The Annalong Valley is an SAC (Special Area of Conservation) under the EU Habitats Directive and is part of the National designation of an AONB (Area of Outstanding Natural Beauty). The Habitats Directive allows for remediation works for the protection of designated species of flora but I have not seen any reference to conservation of Annex 1 species in the works being undertaken there. Thus the Mourne Heritage Trust has not as far as I can see justified the works under the Habitats Directive.

The management plan of the Mournes AONB (see http://www.mournelive.com/documentbank/uploads/Towards_a_Mourne_AONB_Management_Plan.pdf) does allow for “…path erosion, repair and remedial action within a structure which allows remedial footpath repair to be undertaken on an on-going basis”. There is no mention of consultation for works in the management plan as far as I can see. Perhaps there is a case for a revision of the management plan to include consultation in which case there should be some lobbying of the Northern Ireland Environment Agency (NIEA) to include such consultation (email cdp@doeni.gov.uk)
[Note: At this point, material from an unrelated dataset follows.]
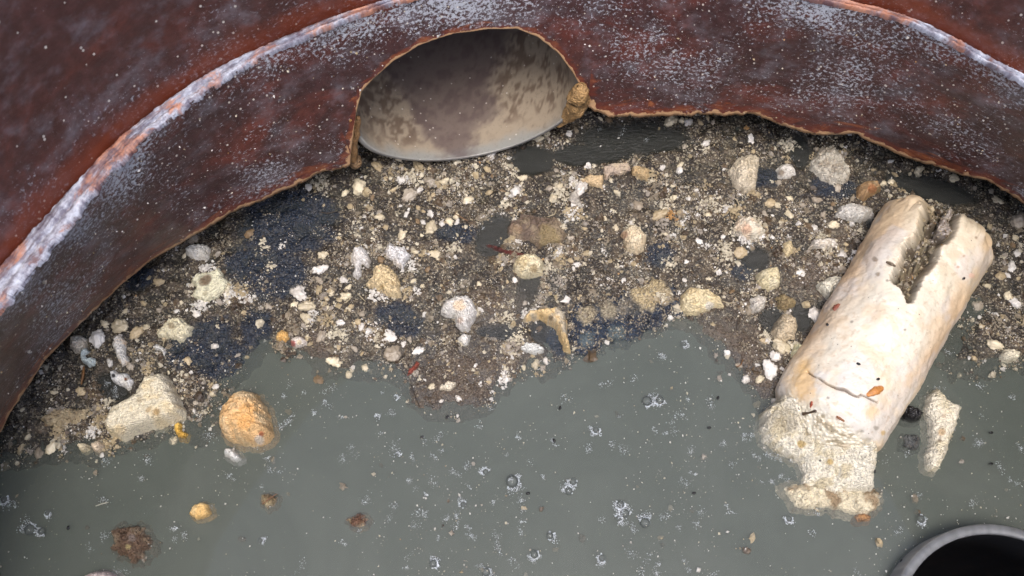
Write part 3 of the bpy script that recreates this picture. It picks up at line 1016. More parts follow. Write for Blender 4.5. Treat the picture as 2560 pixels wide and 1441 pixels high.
lump("peach_lump", "peach and cream lump right of the brown shiny raft", [(1552, 590), (1575, 570), (1600, 578), (1614, 600), (1610, 630), (1590, 640), (1565, 628), (1558, 608)], 0.0095, (226, 204, 164), (236, 220, 184), fold=0.0008, grain=0.0006, seed=39, spots=((1560, 588, 10, (176, 120, 90), .6),))
lump("wedge_slab", "cream fluted wedge of grease with a bright lower lip near the navy crust raft", [(1700, 745), (1720, 722), (1765, 730), (1800, 752), (1810, 772), (1780, 775), (1760, 785), (1720, 788), (1702, 775)], 0.0085, (232, 214, 166), (212, 190, 140), fold=0.0010, grain=0.0008, rnd=0.006, seed=41, spots=((1775, 765, 10, (244, 240, 230), .7),))
lump("navy_raft", "long dark navy raft crusted with tan grains along the open water", [(1405, 790), (1425, 765), (1480, 752), (1560, 722), (1640, 700), (1690, 730), (1712, 765), (1690, 778), (1640, 802), (1560, 848), (1500, 866), (1440, 885), (1425, 840)], 0.0016, (26, 46, 66), (18, 32, 50), cat="scum raft", grain=0.0012, gscale=480, rough=0.0016, rnd=0.006, edge=0.0050, seed=43, mat=MAT_SCUM,
     spots=((1470, 785, 26, (198, 182, 144), .7), (1520, 775, 24, (190, 176, 142), .6), (1620, 735, 44, (204, 184, 140), .9), (1660, 745, 26, (196, 178, 140), .8), (1565, 765, 24, (150, 140, 120), .6), (1585, 775, 20, (70, 72, 70), .9), (1540, 838, 22, (120, 134, 130), .5), (1470, 850, 22, (110, 124, 124), .5)))
lump("twisted_strip", "twisted tan strip hooked over the left end of the navy raft", [(1303, 803), (1322, 784), (1360, 777), (1396, 773), (1414, 798), (1420, 840), (1428, 882), (1408, 884), (1398, 850), (1384, 818), (1350, 798), (1312, 810)], 0.0075, (222, 190, 130), (176, 164, 140), cat="scum strip", fold=0.0016, rough=0.001, rnd=0.0028, seed=45, spots=((1377, 795, 8, (84, 70, 50), .8),))
lump("brown_raft", "brown shiny raft of fused crumbs right of the dark gap of water", ell(1345, 578, 68, 38, 5, 20, 0.16), 0.0060, (112, 94, 80), (150, 132, 106), cat="scum raft", grain=0.0022, gscale=330, rough=0.0012, seed=47, spots=((1375, 592, 34, (166, 148, 106), .7), (1290, 575, 16, (176, 150, 120), .6)))
lump("red_sliver", "dark red sliver pointing left beneath the brown shiny raft", [(1213, 612), (1235, 613), (1262, 625), (1300, 632), (1318, 640), (1290, 645), (1268, 640), (1240, 625)], 0.0022, (94, 38, 32), (74, 32, 28), cat="leaf scrap", rough=0.0003, seed=49)
lump("red_scrap", "small orange-red scrap at the tip of the central scum tongue", [(1033, 915), (1043, 902), (1050, 910), (1043, 925), (1030, 935), (1018, 938), (1022, 925)], 0.0022, (140, 62, 44), (112, 46, 34), cat="leaf scrap", rough=0.0003, seed=51)
lump("tan_flake", "four-sided tan flake below the shadowed open water, leftmost of three in a row", [(1449, 455), (1472, 440), (1508, 442), (1508, 474), (1492, 472)], 0.0032, (198, 170, 126), None, rough=0.0003, rnd=0.0015, seed=53)
lump("mauve_flake", "arched mauve-tan flake, middle of three flakes in a row", [(1508, 420), (1530, 412), (1572, 409), (1577, 430), (1550, 440), (1530, 440), (1515, 452), (1508, 440)], 0.0032, (176, 156, 136), (190, 170, 140), rough=0.0004, rnd=0.0015, seed=55)
lump("ochre_flake", "ochre flake, rightmost of three flakes in a row", ell(1602, 434, 23, 16, 10), 0.0034, (190, 158, 106), (170, 146, 104), rough=0.0004, rnd=0.0015, seed=57)
lump("grey_pebble", "smooth grey drop-shaped piece below the three flakes", [(1418, 505), (1425, 485), (1440, 482), (1450, 500), (1457, 520), (1440, 523), (1428, 515)], 0.0045, (176, 168, 154), None, rough=0.0002, seed=59)
lump("pale_tower_lump", "tall pale beige lump under the jagged right wall edge", [(1820, 432), (1838, 402), (1868, 396), (1895, 402), (1893, 440), (1888, 475), (1860, 486), (1835, 470)], 0.0105, (208, 194, 166), (186, 172, 144), rough=0.0012, grain=0.0010, seed=61)
lump("white_brown_lump", "white lump with a brown dimple right of the tall pale beige lump", ell(1962, 432, 24, 16, 15), 0.0060, (208, 202, 190), GREY, rough=0.0008, seed=63, spots=((1953, 432, 9, (140, 116, 84), .7),))
lump("warty_lump", "warty grey lump in the shade under the right wall edge", [(2028, 400), (2045, 375), (2080, 372), (2105, 400), (2125, 430), (2120, 458), (2085, 470), (2045, 450), (2025, 425)], 0.0085, (186, 178, 160), (164, 152, 132), grain=0.0022, gscale=330, seed=65)
lump("grey_slab", "grey-white rounded slab left of the forked end of the log", [(2085, 545), (2095, 520), (2120, 515), (2150, 518), (2180, 530), (2182, 548), (2155, 556), (2120, 552)], 0.0070, (192, 188, 178), (176, 168, 154), grain=0.0007, gscale=650, seed=67)
lump("brown_stone", "angular brown-orange piece resting above the grey-white slab", [(2141, 470), (2160, 462), (2185, 462), (2200, 480), (2178, 492), (2155, 508), (2142, 495)], 0.0085, (178, 140, 92), (150, 128, 88), cat="pebble", rough=0.0006, rnd=0.004, seed=69, spots=((2183, 472, 12, (176, 112, 70), .7),))
lump("pink_cream_lump", "pinkish cream angular lump on the left of a sludge patch, well left of the log", [(1832, 575), (1845, 548), (1870, 548), (1895, 565), (1912, 585), (1890, 602), (1858, 600)], 0.0085, (228, 204, 172), (220, 210, 186), grain=0.0010, rough=0.001, seed=71, spots=((1870, 572, 14, (216, 170, 140), .6), (1845, 590, 10, (200, 204, 196), .6)))
lump("tan_bean", "smooth upright tan bean left of the log", ell(1968, 625, 13, 20, 5, 14, 0.06), 0.0052, (206, 186, 140), None, rough=0.0002, seed=73)
lump("white_strip_lump", "lying white knobbly strip between the tan bean and the log", ell(2056, 613, 37, 13, -8), 0.0052, (218, 210, 196), (190, 176, 152), rough=0.0009, grain=0.0008, seed=75)
lump("square_cream_lump", "squarish cream lump below a navy stain left of the log", [(1888, 688), (1905, 678), (1938, 673), (1948, 700), (1948, 722), (1918, 730), (1892, 718)], 0.0085, (232, 220, 182), (208, 194, 150), grain=0.0008, fold=0.0006, rnd=0.005, seed=77)
lump("pearl_lump", "pearly grey-cream lump leaning at the log's left flank", [(2040, 715), (2065, 700), (2095, 698), (2108, 715), (2100, 735), (2075, 742), (2068, 752), (2050, 735)], 0.0085, (214, 208, 186), (180, 172, 150), rough=0.0009, grain=0.0008, seed=79)
lump("ashen_lump", "ashen crumbly lump left of two small dark water holes", ell(1892, 762, 24, 20, -20), 0.0065, (204, 196, 182), GREY, grain=0.0012, gscale=480, seed=83)
lump("bronze_lump", "bronze glassy lump between two small dark water holes", ell(1962, 758, 26, 18, 20), 0.0055, (150, 130, 88), (116, 98, 66), rough=0.0009, grain=0.0008, seed=85)
lump("mottled_lump", "mottled tan-grey lump under the dark water holes left of the log", [(1926, 830), (1940, 805), (1960, 786), (1985, 800), (1992, 820), (1985, 850), (1950, 858), (1930, 850)], 0.0080, (190, 172, 140), (160, 146, 120), grain=0.0010, rough=0.0010, seed=87)
lump("yellow_white_lump", "yellowish white lump pressed against the log's left flank below a mottled lump", ell(1996, 884, 20, 19, 0), 0.0080, (222, 216, 172), (190, 180, 140), rough=0.0010, grain=0.0010, seed=89)
lump("cream_slab", "upright cream slab floating right of the log's lower end", [(2316, 1050), (2318, 992), (2340, 978), (2356, 990), (2364, 1005), (2396, 1022), (2390, 1060), (2375, 1100), (2360, 1150), (2340, 1178), (2320, 1168), (2315, 1140), (2326, 1105), (2318, 1075)], 0.0070, (226, 216, 190), (206, 194, 162), grain=0.0009, gscale=560, pit=0.0006, rnd=0.006, seed=91, spots=((2355, 1080, 10, (196, 160, 110), .7), (2350, 1103, 7, (130, 110, 84), .7), (2360, 1040, 6, (176, 146, 110), .6)))
lump("black_lump", "glossy black lump between the log and the cream slab", ell(2277, 1036, 29, 17, 12, 16, 0.14), 0.0052, (30, 30, 32), None, cat="debris lump", mat=MAT_BLACK, grain=0.0016, gscale=520, seed=93)
lump("charcoal_clump", "faint charcoal clump below the glossy black lump", ell(2280, 1104, 22, 20, 0), 0.0012, (58, 60, 60), (84, 86, 84), cat="debris lump", grain=0.0012, gscale=620, base=-0.002, seed=95)
lump("crumb_mass", "crumbly cream and brown mass sinking below the log's lower end", [(1965, 1215), (2010, 1205), (2090, 1225), (2170, 1215), (2205, 1225), (2200, 1262), (2170, 1285), (2110, 1278), (2050, 1270), (1990, 1262)], 0.0034, (212, 200, 168), (150, 128, 96), grain=0.0020, gscale=430, rough=0.0014, edge=0.0024, base=-0.0016, flare=0.004, seed=97)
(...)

On a practical basis I have walked in the Mournes in all seasons and the most challenging of which is during the winter months. In the winter you would think that the most dangerous parts of the hills were the high tops. But in my mind the most dangerous part I have encountered ever in the Mournes is the ‘remediated’ steps on the upper part of Glen River path when they are covered with ice in winter. These steps are purely the result of ‘remediation’ works. Due to the dangerous ice on the steps I can only safely traverse them in winter when wearing crampons. I notice that others (probably walkers without crampons) are forced to take the even more dangerous route across the slope of the hillside to avoid the steps in winter. Where’s the common sense here? It would seem in such cases that ‘remediation’ is very much a threat to human safety.